Dette tunisienne : Faut-il inclure les emprunts intérieurs dans le calcul ?
Soucieuse de recueillir, des éclairages d’économistes et d’experts internationaux sur les meilleures pistes à explorer pour relancer la croissance en Tunise, la BIAT avait invité, il y a six ans (janvier 2018), dans le cadre de sa responsabilité sociétale (RSE), Lionel Zinsou, économiste franco-béninois, ancien premier ministre du Benin, banquier d’affaires et ancien PDG du fonds d’investissement européen PAI Partners.
Parmi les thèmes que Lionel Zinsou avait évoqué à l’époque, la composition de la dette tunisienne en emprunts extérieurs et en emprunts intérieurs.
La Tunisie aurait tort de calculer sa dette sur la base d’emprunts extérieurs et intérieurs
Pour l’expert, le taux d’endettement devrait être calculé, comme c’est la cas dans les pays industrialisés, sur la base uniquement des emprunts extérieurs.
“Il n’y a pas un pays en Europe qui présente sa dette rapportée au PIB en ajoutant la dette intérieure à la dette extérieure. Des pays comme la France ou l’Allemagne ne parlent de leur dette qu’en faisant allusion uniquement à leur dette extérieure”, a-t-il dit avant d’ajouter “si la Tunisie applique la même méthodologie son taux d’endettement serait un des plus bas en Afrique. Même chose pour son service de la dette”.
Six ans après, la Tunisie, par l’effet du refus du FMI de lui accorder des facilités de paiement et de ses effets d’entraînement négatifs, s’est trouvée, par la force des choses, dans l’obligation, à partir de 2023, de compter sur les emprunts domestiques (recours à la banque centrale et aux banques de la place…) pour financer et le budget et les services de la dette.
Le gouvernement tunisien prend goût à l’endettement domestique
Conséquence : depuis le taux d’endettement du pays est composé en grande partie de ressources domestiques.
Pour en mesurer l’ampleur et pour ne citer que les chiffres les plus récents, d’après les résultats provisoires de l’exécution du budget de l’Etat à fin septembre 2024, les ressources d’emprunt réalisées à hauteur de 62% traduisent le recours accru de l’Etat aux ressources domestiques.
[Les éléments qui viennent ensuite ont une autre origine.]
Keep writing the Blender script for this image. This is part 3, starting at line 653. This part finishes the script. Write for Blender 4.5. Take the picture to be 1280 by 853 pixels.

Le document publié à ce sujet par le ministère des finances nous apprend également que les emprunts intérieurs ont été réalisés à hauteur de 132% (15,5 Mds de DT ) tandis que les emprunts extérieurs ont été réalisés à hauteur de 12% (1,9 Md de DT).
Quant au remboursement du principal de la dette, il a été exécuté à hauteur de 65% (11,5 Mds de DT) à la faveur des crédits contractés en devises auprès de la BCT, des transferts des tunisiens résidant à l’étranger (TRE) et des recettes à l’exportation de produits agricoles principalement l’huile d’olive, les dattes, fruits de mer…).
Pour 2025, le recours aux ressources d’emprunts domestiques sera intensifié. Le budget de l’Etat sera financé à hauteur de 28,2 Mds de DT par des emprunts composés de 21,9 Mds de DT par des ressources intérieures soit une augmentation de 86% par rapport à 2024 et par des ressources extérieures à hauteur de 6,1 Mds de DT, soit une réduction de 63% par rapport à 2024.
Au cours de cet exercice, l’Etat va recourir encore une fois à la BCT pour financer le budget de l’Etat et le service de la dette.
Par delà les argumentaires et constats des uns et des autres, nous espérons, pour notre part, qu’abstraction faite des avantages des emprunts intérieurs, que cette tendance à recourir aux ressources intérieures sera la dernière fois, car n’oublions pas que ce recours à l’endettement intérieur se fait dramatiquement au détriment de l’investissement dans le pays.